1. Model Selection Criteria

-Today we will look more closely at various techniques to choose which predictors to include in our linear regression model.

You have already learnt some approaches:
Using R2 or adj R2 to compare models;
Checking whether the parameter of a predictor is significantly different from zero;
Check the p-value of the F-test;
Combine these with cross-validation to avoid overfitting problems.

Two additional criteria are the so-called Akaike Information Criterion (AIC) and the Bayesian Information Criterion (BIC).

We will not give a formal definition of either criterion, but just the intuition on how to use them. For both AIC and BIC the best model is the one with the smallest value of the index. (Note that conversely for R2 and adj. R2 a higher values is better).

Both indexes address, just like the adj. R2 the tradeoff between goodness-of-fit and complexity of the model. They are both computed by combining two terms: one assessing how well the model fits the data (using the maximum likelihood or a transformation of the SSE); the other assessing how complex our model is.

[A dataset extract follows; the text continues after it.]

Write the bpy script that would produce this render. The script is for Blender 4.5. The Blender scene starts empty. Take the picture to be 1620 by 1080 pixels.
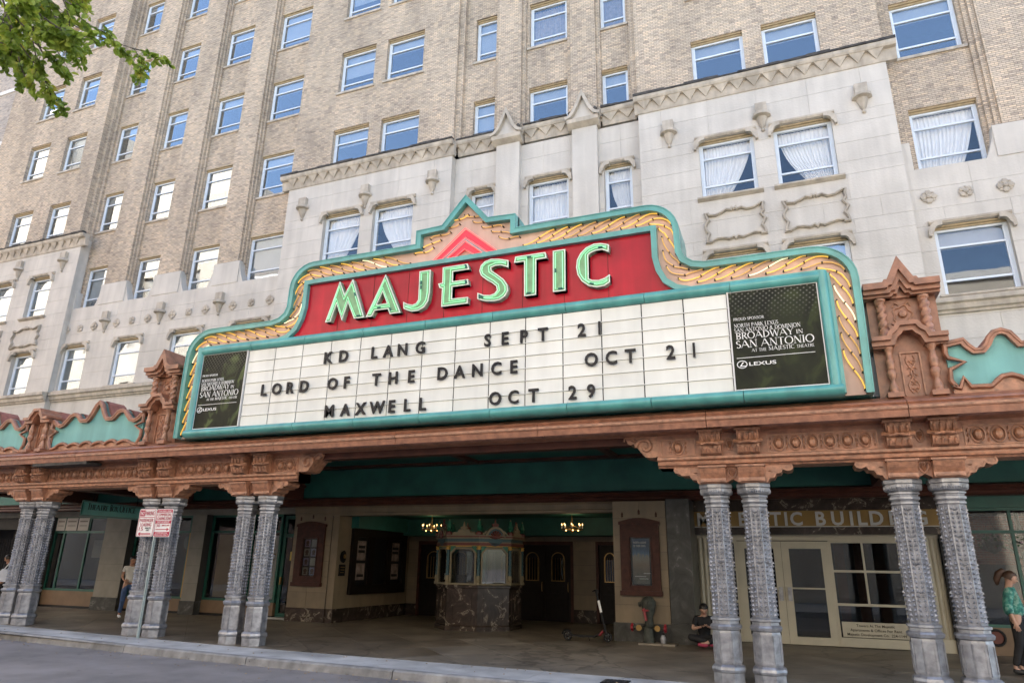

We will illustrate the use of these indexes later on.

#An Application

Consider the swiss data set, to identify the best model for predicting Fertility on the basis of socio-economic indicators.

data.head()

The aim is to identify which covariate are significantly useful in predicting the response.

#A disclaimer

In this example we will exclusively focus on tools for model selection. HOWEVER, this does not mean that the other fundamental steps of a statistical analysis can be skipped or overlooked. Namely:

You should always start with an exploratory data analysis;
The methods we discuss today do not account for possible interactions and transformations of variables. Whether these are required can be understood through exploratory analysis and modelling;
Once you come up with a model you should always check if its assumptions are met and tenable.

#The Standard Approach

Let’s start with the full model.

model_1 = smf.ols(formula = "Fertility ~ Agriculture + Examination
+ Education + Catholic + Infant_Mortality",

                  data = swiss).fit()
print(model_1.summary())

Examination does not seem to be significant and therefore we may want to drop it.

model_2 = smf.ols(formula = "Fertility ~ Agriculture + Education +
Catholic + Infant_Mortality",

                  data = swiss).fit()
print(model_2.summary())

Adj. $R^2$ is basically equal to the previous model, whilst the pvalue for the F- test has decreased and F has increased. Regarding the AIC and BIC we see that both had decreased in the second model.